Safieddine named new Hezbollah leader, report says
Hashem Safieddine, a prominent figure in Hezbollah's leadership, has been named by the group's executive council as the successor to Hassan Nasrallah as Secretary General, according to sources cited by Al-Arabiya on Sunday.
Nasrallah was killed in his highly secure underground headquarters, built under a complex of six buildings in the heart of Dahieh, the southern suburbs of Beirut, in a massive Israeli airstrike on Friday. He reportedly died of suffocation in an unventilated bunker, which is why his body was recovered intact from the rubble.
Safieddine (Safi Al-Din), a cousin of Nasrallah, was notably one of the senior leaders who were not present at the site of the strike that killed several top Hezbollah commanders.
Hashem Safieddine, born in 1964 in Deir Qanoun en-Nahr, a village near Tyre in southern Lebanon, studied theology alongside Hassan Nasrallah in Najaf, Iraq, and Qom, Iran—both major centers of Shia religious education. They became members of Hezbollah in its formative years.

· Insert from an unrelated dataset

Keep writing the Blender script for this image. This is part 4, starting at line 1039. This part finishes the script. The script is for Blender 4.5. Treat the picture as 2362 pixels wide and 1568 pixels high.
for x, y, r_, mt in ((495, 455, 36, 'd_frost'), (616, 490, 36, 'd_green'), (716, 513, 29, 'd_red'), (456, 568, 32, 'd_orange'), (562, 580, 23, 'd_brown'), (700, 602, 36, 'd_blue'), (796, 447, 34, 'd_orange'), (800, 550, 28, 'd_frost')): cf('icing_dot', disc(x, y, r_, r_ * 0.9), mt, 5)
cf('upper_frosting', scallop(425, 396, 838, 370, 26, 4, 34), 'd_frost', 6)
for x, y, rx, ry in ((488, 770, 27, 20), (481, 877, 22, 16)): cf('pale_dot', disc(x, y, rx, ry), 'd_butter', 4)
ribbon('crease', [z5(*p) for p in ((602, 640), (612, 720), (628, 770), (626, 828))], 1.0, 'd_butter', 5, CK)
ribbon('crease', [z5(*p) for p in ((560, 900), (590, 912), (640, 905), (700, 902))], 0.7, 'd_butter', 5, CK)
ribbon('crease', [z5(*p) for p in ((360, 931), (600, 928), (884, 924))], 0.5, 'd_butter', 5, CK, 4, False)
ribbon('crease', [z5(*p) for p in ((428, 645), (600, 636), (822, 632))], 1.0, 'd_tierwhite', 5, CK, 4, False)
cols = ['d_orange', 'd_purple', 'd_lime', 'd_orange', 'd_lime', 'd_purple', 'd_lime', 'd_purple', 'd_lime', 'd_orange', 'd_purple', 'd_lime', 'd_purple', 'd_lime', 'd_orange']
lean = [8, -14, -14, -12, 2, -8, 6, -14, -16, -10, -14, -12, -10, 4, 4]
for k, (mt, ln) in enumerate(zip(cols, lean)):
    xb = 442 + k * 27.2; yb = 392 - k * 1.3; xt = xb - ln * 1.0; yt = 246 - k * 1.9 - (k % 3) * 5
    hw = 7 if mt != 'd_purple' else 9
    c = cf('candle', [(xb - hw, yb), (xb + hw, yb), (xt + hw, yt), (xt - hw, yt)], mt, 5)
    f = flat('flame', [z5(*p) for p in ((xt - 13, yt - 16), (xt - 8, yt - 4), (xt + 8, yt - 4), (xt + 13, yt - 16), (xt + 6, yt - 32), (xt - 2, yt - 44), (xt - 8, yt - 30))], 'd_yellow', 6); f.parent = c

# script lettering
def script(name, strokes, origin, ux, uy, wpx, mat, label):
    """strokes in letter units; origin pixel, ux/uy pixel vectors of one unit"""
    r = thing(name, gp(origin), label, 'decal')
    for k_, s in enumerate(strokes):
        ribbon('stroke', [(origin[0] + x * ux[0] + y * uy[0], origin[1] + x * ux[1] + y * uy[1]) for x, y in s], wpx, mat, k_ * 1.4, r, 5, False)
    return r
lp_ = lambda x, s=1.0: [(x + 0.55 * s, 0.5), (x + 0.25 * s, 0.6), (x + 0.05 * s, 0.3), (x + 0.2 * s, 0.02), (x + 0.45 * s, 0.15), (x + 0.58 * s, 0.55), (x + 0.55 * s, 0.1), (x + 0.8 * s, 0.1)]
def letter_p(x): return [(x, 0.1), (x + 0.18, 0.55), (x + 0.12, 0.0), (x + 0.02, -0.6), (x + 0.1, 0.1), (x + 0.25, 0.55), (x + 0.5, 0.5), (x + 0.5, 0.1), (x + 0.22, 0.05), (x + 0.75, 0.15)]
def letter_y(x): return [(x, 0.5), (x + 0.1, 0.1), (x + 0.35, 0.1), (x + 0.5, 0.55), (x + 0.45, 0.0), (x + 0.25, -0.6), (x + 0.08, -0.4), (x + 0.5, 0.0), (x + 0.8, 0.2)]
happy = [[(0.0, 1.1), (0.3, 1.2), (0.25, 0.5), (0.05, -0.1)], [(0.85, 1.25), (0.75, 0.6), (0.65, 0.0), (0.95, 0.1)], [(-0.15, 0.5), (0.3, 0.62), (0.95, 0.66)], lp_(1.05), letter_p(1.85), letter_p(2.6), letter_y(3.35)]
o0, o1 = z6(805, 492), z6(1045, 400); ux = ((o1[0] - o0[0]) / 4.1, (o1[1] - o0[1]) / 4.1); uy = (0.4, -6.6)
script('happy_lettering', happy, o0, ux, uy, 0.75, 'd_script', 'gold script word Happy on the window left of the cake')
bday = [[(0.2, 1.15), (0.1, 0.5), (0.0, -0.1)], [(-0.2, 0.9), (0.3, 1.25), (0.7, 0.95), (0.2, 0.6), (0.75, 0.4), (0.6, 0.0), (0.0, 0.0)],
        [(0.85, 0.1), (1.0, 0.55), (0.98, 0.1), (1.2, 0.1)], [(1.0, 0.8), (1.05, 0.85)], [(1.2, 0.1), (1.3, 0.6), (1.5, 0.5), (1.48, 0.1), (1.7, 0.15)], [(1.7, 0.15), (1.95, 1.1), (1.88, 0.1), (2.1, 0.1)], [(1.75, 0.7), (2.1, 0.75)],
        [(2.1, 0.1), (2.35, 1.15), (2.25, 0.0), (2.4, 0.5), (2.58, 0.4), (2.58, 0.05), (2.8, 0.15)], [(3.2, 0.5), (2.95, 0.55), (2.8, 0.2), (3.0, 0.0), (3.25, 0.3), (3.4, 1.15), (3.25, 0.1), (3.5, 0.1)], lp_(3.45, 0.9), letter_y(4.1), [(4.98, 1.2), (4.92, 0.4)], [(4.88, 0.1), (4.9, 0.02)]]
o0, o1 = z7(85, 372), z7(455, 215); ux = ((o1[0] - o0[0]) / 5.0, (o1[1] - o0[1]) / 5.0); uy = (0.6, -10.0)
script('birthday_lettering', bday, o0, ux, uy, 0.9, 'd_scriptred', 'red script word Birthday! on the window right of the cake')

A senior figure within Hezbollah, Safieddine heads the group’s executive council. His family is well-regarded in Shia circles and includes several religious scholars and politicians. His brother, Abdullah, represents Hezbollah in Iran, and his son Redha is married to the daughter of the late Qasem Soleimani, the Iranian general killed in a US drone strike in 2020.
Apart from his relation to Soleimani, Safieddine is known to have strong relations with the Islamic Republic, where he received his religious training. He was indeed "chosen" by Hezbollah's Iranian sponsors as Nasrallah's successor a long time ago, a 2008 report by London-based newspaper Shargh al-Awsat said, citing a former senior Hezbollah commander.
Safieddine holds significant influence within Hezbollah, serving on both the Shura Council and as the head of the Jihad Council. The US and Saudi Arabia have designated him as a terrorist and imposed sanctions, including asset freezes, against him.